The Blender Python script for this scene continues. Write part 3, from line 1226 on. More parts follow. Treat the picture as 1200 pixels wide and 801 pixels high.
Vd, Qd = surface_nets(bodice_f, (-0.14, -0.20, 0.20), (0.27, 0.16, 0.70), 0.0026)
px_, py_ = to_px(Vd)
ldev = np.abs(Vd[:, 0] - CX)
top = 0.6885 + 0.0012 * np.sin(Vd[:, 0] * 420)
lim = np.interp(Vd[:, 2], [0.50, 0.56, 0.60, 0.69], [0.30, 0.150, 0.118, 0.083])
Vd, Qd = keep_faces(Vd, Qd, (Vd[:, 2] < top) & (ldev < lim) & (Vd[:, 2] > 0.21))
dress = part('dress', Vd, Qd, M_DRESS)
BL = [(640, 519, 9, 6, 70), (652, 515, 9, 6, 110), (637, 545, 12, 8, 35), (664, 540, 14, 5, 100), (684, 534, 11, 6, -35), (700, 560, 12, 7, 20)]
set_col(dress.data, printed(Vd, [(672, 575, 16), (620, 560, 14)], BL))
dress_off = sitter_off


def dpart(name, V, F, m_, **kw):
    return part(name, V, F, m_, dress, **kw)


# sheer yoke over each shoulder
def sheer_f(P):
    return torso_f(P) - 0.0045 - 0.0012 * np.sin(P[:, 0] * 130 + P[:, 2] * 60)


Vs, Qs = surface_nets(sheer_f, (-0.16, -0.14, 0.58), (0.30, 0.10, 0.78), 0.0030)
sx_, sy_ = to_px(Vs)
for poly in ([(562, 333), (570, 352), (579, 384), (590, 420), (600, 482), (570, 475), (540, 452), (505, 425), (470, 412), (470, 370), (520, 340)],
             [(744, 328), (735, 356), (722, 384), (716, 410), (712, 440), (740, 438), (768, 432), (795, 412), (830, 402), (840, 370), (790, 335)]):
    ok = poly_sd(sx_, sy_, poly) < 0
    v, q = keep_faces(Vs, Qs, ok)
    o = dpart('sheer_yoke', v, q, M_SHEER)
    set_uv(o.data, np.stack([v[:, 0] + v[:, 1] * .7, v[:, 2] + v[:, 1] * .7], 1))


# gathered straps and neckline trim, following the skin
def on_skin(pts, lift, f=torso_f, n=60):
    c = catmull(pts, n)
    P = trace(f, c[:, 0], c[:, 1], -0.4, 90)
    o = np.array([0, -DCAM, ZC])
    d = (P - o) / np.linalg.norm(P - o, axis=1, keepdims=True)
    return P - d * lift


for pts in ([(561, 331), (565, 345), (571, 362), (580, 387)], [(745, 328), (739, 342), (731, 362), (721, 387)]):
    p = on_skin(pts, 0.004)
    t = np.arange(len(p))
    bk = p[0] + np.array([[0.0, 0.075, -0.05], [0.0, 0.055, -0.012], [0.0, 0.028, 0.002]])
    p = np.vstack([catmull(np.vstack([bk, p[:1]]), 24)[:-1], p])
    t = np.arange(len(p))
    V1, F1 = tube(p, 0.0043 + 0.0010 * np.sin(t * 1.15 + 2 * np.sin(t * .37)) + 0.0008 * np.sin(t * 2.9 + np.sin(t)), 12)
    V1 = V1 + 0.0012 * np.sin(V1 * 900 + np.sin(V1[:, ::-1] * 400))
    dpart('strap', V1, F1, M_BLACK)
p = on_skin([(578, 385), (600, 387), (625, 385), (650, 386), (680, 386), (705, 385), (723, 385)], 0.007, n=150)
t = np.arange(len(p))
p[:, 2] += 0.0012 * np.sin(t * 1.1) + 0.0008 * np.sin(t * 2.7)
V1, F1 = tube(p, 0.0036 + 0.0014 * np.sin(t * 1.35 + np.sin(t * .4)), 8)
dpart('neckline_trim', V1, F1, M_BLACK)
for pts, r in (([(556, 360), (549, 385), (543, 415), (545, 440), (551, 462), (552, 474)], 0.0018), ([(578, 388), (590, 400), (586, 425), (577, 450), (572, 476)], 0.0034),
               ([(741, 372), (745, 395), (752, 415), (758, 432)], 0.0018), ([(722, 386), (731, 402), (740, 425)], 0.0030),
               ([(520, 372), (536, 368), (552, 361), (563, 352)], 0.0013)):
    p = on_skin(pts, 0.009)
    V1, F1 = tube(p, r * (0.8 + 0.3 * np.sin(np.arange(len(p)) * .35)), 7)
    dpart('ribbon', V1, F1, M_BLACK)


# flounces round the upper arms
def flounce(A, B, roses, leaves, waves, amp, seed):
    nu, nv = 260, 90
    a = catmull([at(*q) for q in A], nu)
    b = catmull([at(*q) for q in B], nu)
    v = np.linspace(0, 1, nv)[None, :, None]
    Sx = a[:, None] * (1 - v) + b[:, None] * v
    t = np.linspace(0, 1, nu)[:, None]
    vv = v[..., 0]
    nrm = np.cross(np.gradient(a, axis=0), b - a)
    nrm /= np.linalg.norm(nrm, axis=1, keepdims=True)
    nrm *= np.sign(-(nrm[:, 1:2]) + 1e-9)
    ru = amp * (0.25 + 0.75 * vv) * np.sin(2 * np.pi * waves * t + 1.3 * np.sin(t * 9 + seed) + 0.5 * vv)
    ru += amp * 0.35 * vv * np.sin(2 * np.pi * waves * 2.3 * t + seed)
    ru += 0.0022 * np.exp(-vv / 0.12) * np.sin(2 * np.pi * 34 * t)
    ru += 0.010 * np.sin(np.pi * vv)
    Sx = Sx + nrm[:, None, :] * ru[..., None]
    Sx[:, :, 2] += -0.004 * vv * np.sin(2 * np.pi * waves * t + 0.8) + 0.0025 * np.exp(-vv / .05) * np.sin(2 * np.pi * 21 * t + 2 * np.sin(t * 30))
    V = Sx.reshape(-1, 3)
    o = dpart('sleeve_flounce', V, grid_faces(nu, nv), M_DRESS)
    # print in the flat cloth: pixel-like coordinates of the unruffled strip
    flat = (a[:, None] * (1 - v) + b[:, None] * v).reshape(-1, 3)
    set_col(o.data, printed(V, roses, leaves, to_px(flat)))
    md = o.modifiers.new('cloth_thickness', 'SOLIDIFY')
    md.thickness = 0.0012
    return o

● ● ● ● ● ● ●

» STATED TASK:
Each line from the start of the listing above through the line containing "return P - d * lift" should be copied exactly, please, with no other lines added.

» RESULT OF THIS TASK:
The Blender Python script for this scene continues. Write part 3, from line 1226 on. More parts follow. Treat the picture as 1200 pixels wide and 801 pixels high.
Vd, Qd = surface_nets(bodice_f, (-0.14, -0.20, 0.20), (0.27, 0.16, 0.70), 0.0026)
px_, py_ = to_px(Vd)
ldev = np.abs(Vd[:, 0] - CX)
top = 0.6885 + 0.0012 * np.sin(Vd[:, 0] * 420)
lim = np.interp(Vd[:, 2], [0.50, 0.56, 0.60, 0.69], [0.30, 0.150, 0.118, 0.083])
Vd, Qd = keep_faces(Vd, Qd, (Vd[:, 2] < top) & (ldev < lim) & (Vd[:, 2] > 0.21))
dress = part('dress', Vd, Qd, M_DRESS)
BL = [(640, 519, 9, 6, 70), (652, 515, 9, 6, 110), (637, 545, 12, 8, 35), (664, 540, 14, 5, 100), (684, 534, 11, 6, -35), (700, 560, 12, 7, 20)]
set_col(dress.data, printed(Vd, [(672, 575, 16), (620, 560, 14)], BL))
dress_off = sitter_off


def dpart(name, V, F, m_, **kw):
    return part(name, V, F, m_, dress, **kw)


# sheer yoke over each shoulder
def sheer_f(P):
    return torso_f(P) - 0.0045 - 0.0012 * np.sin(P[:, 0] * 130 + P[:, 2] * 60)


Vs, Qs = surface_nets(sheer_f, (-0.16, -0.14, 0.58), (0.30, 0.10, 0.78), 0.0030)
sx_, sy_ = to_px(Vs)
for poly in ([(562, 333), (570, 352), (579, 384), (590, 420), (600, 482), (570, 475), (540, 452), (505, 425), (470, 412), (470, 370), (520, 340)],
             [(744, 328), (735, 356), (722, 384), (716, 410), (712, 440), (740, 438), (768, 432), (795, 412), (830, 402), (840, 370), (790, 335)]):
    ok = poly_sd(sx_, sy_, poly) < 0
    v, q = keep_faces(Vs, Qs, ok)
    o = dpart('sheer_yoke', v, q, M_SHEER)
    set_uv(o.data, np.stack([v[:, 0] + v[:, 1] * .7, v[:, 2] + v[:, 1] * .7], 1))


# gathered straps and neckline trim, following the skin
def on_skin(pts, lift, f=torso_f, n=60):
    c = catmull(pts, n)
    P = trace(f, c[:, 0], c[:, 1], -0.4, 90)
    o = np.array([0, -DCAM, ZC])
    d = (P - o) / np.linalg.norm(P - o, axis=1, keepdims=True)
    return P - d * lift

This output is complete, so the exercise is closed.